Data entries
-- START --

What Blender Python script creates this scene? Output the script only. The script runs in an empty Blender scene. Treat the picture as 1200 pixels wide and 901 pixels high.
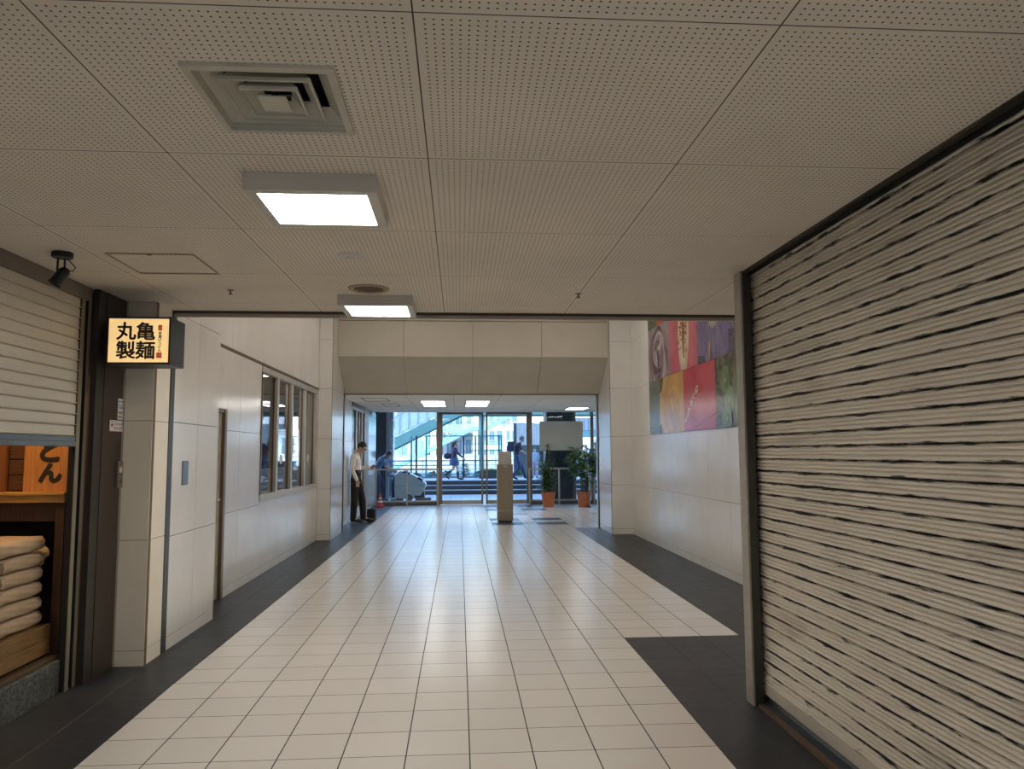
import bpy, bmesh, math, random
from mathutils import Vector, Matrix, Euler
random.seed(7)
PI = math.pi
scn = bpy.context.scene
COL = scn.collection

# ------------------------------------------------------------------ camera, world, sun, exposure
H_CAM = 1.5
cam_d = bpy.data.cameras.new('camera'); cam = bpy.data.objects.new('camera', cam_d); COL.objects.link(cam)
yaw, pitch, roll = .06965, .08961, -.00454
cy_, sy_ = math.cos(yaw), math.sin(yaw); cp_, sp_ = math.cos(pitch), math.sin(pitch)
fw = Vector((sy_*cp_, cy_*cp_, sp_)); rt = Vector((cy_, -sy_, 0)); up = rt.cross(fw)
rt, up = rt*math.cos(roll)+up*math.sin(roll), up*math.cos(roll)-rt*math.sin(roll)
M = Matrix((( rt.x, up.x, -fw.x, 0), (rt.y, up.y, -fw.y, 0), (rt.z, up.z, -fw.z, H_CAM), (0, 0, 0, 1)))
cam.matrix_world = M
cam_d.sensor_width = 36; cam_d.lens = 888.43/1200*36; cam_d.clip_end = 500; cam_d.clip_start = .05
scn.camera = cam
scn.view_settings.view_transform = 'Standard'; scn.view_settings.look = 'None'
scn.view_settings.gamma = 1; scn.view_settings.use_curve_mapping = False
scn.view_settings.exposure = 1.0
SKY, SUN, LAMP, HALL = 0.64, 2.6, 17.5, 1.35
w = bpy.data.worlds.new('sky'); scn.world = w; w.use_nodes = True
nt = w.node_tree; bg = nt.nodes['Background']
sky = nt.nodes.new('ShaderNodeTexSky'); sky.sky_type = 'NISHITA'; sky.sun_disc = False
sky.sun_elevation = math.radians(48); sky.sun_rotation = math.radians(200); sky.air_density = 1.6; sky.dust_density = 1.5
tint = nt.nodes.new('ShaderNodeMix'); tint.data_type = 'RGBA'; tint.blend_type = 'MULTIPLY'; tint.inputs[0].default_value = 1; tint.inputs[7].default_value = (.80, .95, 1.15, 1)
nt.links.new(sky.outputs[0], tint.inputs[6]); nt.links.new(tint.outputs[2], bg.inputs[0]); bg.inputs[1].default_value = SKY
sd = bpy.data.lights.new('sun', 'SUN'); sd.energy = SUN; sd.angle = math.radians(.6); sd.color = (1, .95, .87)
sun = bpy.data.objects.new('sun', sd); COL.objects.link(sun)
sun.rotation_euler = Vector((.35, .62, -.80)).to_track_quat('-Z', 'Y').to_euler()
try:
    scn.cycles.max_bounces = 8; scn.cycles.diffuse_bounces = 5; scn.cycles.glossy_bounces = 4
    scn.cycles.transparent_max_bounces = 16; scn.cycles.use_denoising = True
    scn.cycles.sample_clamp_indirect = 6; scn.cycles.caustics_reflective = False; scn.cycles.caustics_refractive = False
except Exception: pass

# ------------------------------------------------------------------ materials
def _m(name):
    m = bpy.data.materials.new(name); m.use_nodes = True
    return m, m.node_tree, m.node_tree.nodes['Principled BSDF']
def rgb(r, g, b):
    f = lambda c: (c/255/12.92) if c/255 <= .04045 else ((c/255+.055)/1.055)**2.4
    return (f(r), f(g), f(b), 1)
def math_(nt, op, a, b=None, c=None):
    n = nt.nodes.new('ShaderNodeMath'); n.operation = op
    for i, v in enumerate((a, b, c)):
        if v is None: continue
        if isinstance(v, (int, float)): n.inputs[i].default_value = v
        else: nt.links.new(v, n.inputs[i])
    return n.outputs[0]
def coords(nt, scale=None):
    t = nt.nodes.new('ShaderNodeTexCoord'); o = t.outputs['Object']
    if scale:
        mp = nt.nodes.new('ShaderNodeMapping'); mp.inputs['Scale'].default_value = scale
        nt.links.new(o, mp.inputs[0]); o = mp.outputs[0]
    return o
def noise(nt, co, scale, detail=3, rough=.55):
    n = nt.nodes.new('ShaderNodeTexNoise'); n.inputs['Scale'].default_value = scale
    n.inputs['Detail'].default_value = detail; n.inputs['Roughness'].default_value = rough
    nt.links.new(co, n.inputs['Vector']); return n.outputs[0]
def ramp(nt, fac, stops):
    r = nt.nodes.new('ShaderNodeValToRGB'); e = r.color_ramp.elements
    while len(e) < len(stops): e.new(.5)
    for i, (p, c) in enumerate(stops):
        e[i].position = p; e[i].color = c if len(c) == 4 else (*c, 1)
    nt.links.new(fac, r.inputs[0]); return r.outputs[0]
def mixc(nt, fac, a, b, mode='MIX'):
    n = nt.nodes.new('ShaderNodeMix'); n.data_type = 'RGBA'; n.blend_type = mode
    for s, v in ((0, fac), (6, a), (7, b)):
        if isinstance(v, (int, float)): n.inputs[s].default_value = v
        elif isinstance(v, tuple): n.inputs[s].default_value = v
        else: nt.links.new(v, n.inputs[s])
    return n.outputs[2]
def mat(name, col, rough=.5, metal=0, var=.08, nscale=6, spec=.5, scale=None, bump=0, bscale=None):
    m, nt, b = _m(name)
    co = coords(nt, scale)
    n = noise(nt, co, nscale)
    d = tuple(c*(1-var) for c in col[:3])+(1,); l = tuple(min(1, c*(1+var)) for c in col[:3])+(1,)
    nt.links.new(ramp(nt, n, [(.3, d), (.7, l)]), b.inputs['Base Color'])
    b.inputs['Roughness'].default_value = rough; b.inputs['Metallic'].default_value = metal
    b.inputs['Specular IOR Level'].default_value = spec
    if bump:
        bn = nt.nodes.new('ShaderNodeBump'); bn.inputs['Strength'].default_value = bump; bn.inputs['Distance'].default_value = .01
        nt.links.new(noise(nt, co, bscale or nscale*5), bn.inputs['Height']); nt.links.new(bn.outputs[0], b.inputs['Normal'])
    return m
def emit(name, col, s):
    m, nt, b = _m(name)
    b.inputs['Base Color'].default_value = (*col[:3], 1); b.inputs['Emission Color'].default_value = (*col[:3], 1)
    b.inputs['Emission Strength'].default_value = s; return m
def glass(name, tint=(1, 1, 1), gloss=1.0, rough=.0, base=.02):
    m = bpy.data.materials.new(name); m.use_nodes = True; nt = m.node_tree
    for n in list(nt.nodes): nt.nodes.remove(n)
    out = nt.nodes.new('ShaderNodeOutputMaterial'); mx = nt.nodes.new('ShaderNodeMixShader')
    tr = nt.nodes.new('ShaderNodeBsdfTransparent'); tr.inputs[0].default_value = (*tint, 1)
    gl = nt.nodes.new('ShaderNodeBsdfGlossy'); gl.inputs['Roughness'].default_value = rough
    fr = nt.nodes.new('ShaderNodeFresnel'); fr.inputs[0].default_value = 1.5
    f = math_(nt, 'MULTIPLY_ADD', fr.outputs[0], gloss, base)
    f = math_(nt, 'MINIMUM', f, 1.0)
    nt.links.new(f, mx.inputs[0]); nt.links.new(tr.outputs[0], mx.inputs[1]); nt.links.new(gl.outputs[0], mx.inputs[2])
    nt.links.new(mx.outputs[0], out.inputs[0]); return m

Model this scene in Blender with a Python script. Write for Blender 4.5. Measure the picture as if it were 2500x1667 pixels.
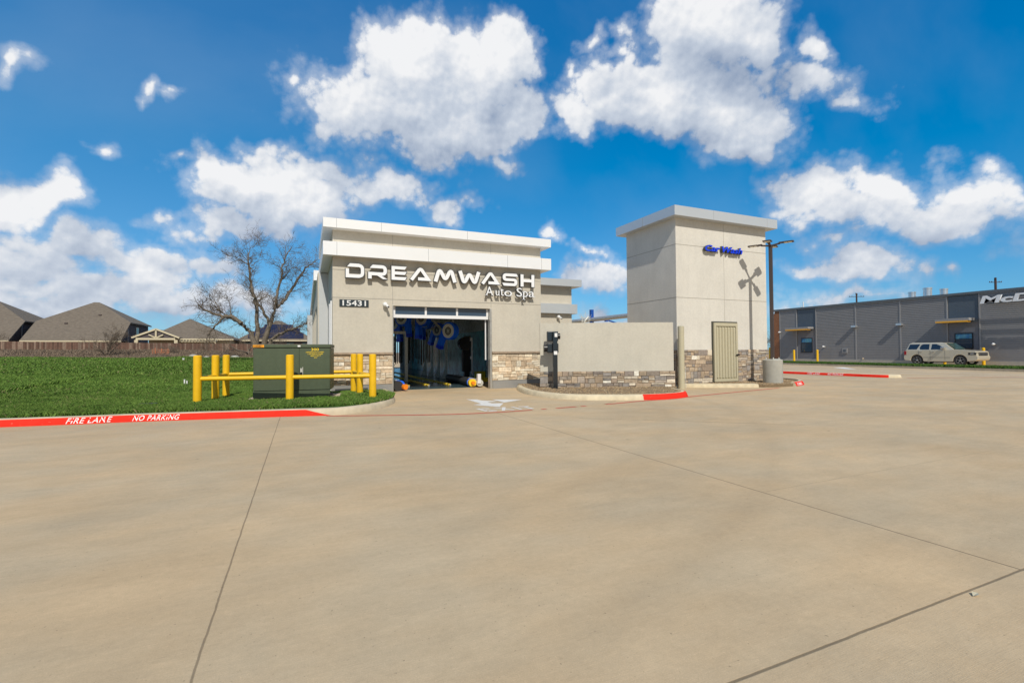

-- END --

### Directions
Say how many lines of the data include the word "this". Respond with the number alone.

### Answer
2